Now, we have gotten down to the problem of everyday life, economics. Muller-Layer writes, "According to a general law of sociology, new stages of civilization always arise in the following way: first, economic advances are made, and on this basis then rest of the social functions likewise make decisive advances. A new economic system leads us to expect a new geneonomy" (170). I don't see how this new loving couple can survive in a capitalist world. Our society has not evolved to the point of realizing that we must work in communal ways if we wish to live in healthy communities where people are free to make spiritual partnerships.

This carries us back to the idea of sacrifice. In order for us to reach this new epoch of romantic love, we must be willing to sacrifice our current way of life for one that is based on communal values. We can see that the evolution of sacrifice has then gone to various stages: the tribal stage where one sacrificed oneself to the cycles of nature, the family stage where one sacrificed oneself for the preservation of the state, and the personal stage where we must sacrifice our personal habits of greed and selfishness for the survival of the planetary health and happiness of all creatures. This means that we must sacrifice our modern consumer's habits of homeownership, individual cars, private bank accounts so that we can move into a social system which supports our daily life needs so that everyone may become free, individualized spirits.

It is clear to me that if we are to save love, we must rebuild the world using ecocity designs. There is no union without a common vision. We also need a common spirituality which can inspire us to build the kind of world that is worthy of being called a new epoch.

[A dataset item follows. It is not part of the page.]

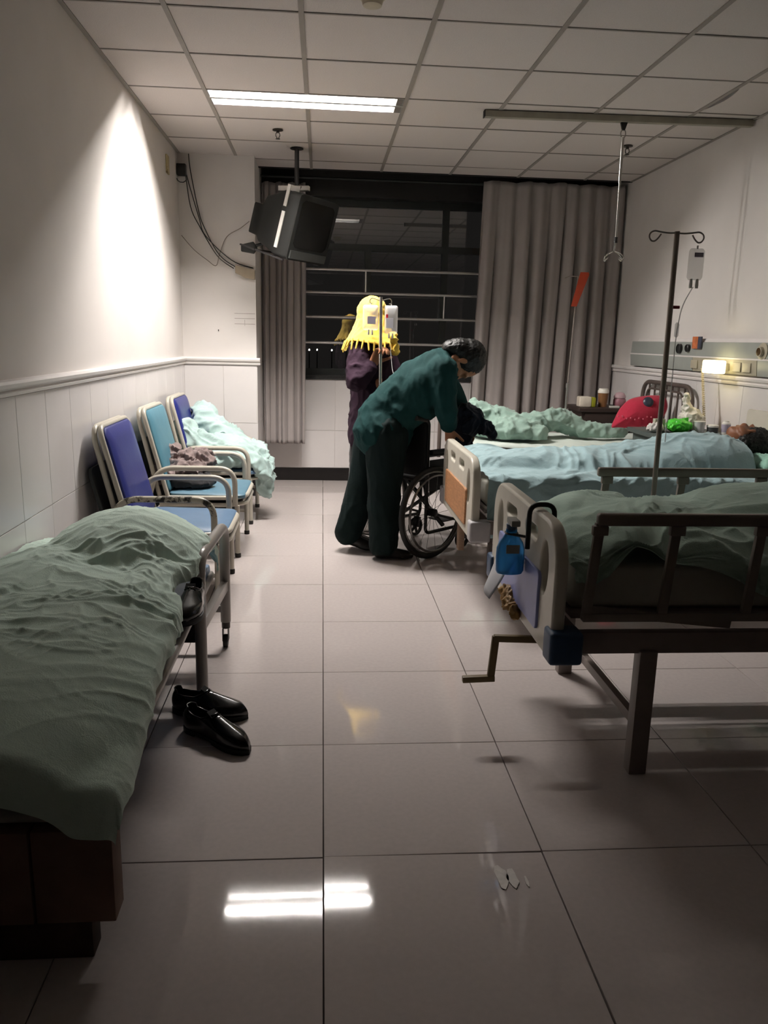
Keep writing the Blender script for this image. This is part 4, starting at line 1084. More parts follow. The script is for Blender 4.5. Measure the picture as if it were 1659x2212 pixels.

Muller-Lyer concludes, "Just as man in general is dependent upon the society in which he lives, so also are the two sexes destined for each other; man and woman are physiologically and psychologically dependent on one another. Such an interdependent relationship leads in itself to an antagonism that strives in every way towards a solution, a settlement" (238). These new settlements are the ideal Ecocities, the dream of building a place where free marriages based on love can be a foundation of planetary peace. Only then will we find Neutopia and Amala. Only then can our dreams become One.

This letter turned out to be much longer than I ever expected. One never knows where inspiration will lead us! Thank you for giving me this chance to write about these exciting visions.